◆ **Given exercise**: Copy the listing below line for line, starting at its first line and ending with the line that has "v = ray(x, y); return EYE + v * (d / v.y)" in it. Add nothing.

◆ **Available data**:
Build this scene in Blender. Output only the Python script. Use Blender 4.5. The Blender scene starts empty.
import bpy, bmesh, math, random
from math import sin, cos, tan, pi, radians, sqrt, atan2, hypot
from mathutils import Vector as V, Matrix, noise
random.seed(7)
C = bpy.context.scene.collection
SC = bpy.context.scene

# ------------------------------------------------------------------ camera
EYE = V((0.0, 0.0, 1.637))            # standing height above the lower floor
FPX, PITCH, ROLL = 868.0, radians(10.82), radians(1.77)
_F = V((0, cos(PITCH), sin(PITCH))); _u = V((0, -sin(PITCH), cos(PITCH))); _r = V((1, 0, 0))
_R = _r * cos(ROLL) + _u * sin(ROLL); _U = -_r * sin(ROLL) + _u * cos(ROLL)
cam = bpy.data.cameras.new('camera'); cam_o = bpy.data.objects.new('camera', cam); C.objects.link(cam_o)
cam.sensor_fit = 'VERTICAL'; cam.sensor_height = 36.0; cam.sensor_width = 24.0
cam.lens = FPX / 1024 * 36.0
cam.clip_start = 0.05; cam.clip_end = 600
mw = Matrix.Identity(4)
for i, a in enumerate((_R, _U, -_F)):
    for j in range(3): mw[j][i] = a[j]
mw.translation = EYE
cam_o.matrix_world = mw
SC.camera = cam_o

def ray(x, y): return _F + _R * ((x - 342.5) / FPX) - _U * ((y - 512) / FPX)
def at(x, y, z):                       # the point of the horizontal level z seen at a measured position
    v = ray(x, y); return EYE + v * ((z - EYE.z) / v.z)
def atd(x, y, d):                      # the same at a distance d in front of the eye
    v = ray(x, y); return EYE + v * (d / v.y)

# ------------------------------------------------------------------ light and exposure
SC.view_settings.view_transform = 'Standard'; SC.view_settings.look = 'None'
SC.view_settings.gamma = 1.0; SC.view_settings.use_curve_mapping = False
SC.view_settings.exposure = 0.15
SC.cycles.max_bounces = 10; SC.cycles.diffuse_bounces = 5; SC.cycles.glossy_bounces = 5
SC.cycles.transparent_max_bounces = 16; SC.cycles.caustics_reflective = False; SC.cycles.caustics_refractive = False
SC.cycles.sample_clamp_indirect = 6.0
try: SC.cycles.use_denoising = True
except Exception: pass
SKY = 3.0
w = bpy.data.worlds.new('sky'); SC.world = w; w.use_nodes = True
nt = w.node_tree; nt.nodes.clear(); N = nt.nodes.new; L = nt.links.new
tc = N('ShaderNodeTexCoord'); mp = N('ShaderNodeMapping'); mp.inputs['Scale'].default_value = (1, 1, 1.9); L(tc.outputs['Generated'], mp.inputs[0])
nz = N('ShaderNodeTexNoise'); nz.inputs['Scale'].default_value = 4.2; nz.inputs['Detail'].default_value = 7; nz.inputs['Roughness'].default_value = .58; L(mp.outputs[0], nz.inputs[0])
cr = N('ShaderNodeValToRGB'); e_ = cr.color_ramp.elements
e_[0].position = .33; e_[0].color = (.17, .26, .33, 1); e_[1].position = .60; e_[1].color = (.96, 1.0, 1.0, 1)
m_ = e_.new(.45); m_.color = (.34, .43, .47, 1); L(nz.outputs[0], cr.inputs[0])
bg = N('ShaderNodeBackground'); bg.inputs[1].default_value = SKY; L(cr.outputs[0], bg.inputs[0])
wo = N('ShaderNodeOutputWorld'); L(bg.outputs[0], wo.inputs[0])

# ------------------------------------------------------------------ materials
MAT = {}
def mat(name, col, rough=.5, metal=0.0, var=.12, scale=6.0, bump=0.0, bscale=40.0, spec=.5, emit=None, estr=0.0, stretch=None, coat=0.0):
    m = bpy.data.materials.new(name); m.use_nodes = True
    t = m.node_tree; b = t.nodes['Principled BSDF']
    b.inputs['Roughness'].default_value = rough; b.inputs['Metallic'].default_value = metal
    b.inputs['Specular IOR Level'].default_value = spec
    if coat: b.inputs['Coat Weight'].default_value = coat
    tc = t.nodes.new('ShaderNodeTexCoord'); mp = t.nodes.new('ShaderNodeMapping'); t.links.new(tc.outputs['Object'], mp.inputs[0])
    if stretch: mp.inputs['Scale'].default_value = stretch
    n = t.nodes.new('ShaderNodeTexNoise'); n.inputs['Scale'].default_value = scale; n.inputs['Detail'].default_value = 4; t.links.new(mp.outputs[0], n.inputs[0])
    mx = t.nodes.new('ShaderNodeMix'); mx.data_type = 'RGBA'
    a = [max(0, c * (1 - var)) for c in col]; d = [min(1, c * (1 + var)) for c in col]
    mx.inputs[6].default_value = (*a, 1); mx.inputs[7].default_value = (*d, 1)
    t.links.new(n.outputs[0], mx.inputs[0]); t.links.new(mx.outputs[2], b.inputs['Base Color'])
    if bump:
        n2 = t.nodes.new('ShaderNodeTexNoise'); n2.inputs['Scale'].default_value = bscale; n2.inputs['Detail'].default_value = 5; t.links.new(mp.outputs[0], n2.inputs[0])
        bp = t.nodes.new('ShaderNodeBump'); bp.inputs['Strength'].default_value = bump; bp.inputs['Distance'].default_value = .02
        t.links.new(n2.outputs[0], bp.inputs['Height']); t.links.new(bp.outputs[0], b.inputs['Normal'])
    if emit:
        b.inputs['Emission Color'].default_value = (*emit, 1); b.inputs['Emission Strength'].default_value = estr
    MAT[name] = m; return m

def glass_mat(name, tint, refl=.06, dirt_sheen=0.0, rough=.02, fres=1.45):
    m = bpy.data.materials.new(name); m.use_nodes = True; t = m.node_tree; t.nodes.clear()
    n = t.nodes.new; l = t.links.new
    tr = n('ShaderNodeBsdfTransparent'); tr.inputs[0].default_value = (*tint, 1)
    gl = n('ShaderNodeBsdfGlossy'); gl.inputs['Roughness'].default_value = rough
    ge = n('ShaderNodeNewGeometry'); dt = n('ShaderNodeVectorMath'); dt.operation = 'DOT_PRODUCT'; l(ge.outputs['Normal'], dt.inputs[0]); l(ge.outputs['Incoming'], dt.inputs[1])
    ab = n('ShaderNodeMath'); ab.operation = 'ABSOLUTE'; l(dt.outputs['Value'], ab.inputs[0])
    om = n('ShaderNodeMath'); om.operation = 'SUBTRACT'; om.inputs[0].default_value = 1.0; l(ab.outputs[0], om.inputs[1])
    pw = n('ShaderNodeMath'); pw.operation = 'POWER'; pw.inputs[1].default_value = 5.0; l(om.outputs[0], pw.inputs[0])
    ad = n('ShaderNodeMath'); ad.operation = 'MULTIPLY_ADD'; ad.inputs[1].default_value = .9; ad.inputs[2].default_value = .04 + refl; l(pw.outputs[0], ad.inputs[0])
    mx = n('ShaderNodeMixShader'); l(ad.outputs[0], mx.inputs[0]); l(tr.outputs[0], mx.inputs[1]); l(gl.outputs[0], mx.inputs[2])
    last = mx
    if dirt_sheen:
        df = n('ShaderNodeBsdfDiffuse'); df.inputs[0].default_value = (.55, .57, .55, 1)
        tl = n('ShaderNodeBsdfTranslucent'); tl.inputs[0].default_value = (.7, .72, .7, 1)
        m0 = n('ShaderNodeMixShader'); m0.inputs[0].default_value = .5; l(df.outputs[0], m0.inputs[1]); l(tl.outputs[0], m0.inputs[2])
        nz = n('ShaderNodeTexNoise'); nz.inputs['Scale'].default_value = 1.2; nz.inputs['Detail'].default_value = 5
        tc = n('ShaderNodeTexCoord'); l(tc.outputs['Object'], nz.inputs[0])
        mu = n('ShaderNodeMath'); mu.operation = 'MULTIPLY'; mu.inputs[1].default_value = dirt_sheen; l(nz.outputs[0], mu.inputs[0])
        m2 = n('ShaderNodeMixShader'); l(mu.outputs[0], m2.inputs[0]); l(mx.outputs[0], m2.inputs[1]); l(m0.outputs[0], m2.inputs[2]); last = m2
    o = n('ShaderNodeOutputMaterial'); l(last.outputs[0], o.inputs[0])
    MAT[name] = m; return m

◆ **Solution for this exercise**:
Build this scene in Blender. Output only the Python script. Use Blender 4.5. The Blender scene starts empty.
import bpy, bmesh, math, random
from math import sin, cos, tan, pi, radians, sqrt, atan2, hypot
from mathutils import Vector as V, Matrix, noise
random.seed(7)
C = bpy.context.scene.collection
SC = bpy.context.scene

# ------------------------------------------------------------------ camera
EYE = V((0.0, 0.0, 1.637))            # standing height above the lower floor
FPX, PITCH, ROLL = 868.0, radians(10.82), radians(1.77)
_F = V((0, cos(PITCH), sin(PITCH))); _u = V((0, -sin(PITCH), cos(PITCH))); _r = V((1, 0, 0))
_R = _r * cos(ROLL) + _u * sin(ROLL); _U = -_r * sin(ROLL) + _u * cos(ROLL)
cam = bpy.data.cameras.new('camera'); cam_o = bpy.data.objects.new('camera', cam); C.objects.link(cam_o)
cam.sensor_fit = 'VERTICAL'; cam.sensor_height = 36.0; cam.sensor_width = 24.0
cam.lens = FPX / 1024 * 36.0
cam.clip_start = 0.05; cam.clip_end = 600
mw = Matrix.Identity(4)
for i, a in enumerate((_R, _U, -_F)):
    for j in range(3): mw[j][i] = a[j]
mw.translation = EYE
cam_o.matrix_world = mw
SC.camera = cam_o

def ray(x, y): return _F + _R * ((x - 342.5) / FPX) - _U * ((y - 512) / FPX)
def at(x, y, z):                       # the point of the horizontal level z seen at a measured position
    v = ray(x, y); return EYE + v * ((z - EYE.z) / v.z)
def atd(x, y, d):                      # the same at a distance d in front of the eye
    v = ray(x, y); return EYE + v * (d / v.y)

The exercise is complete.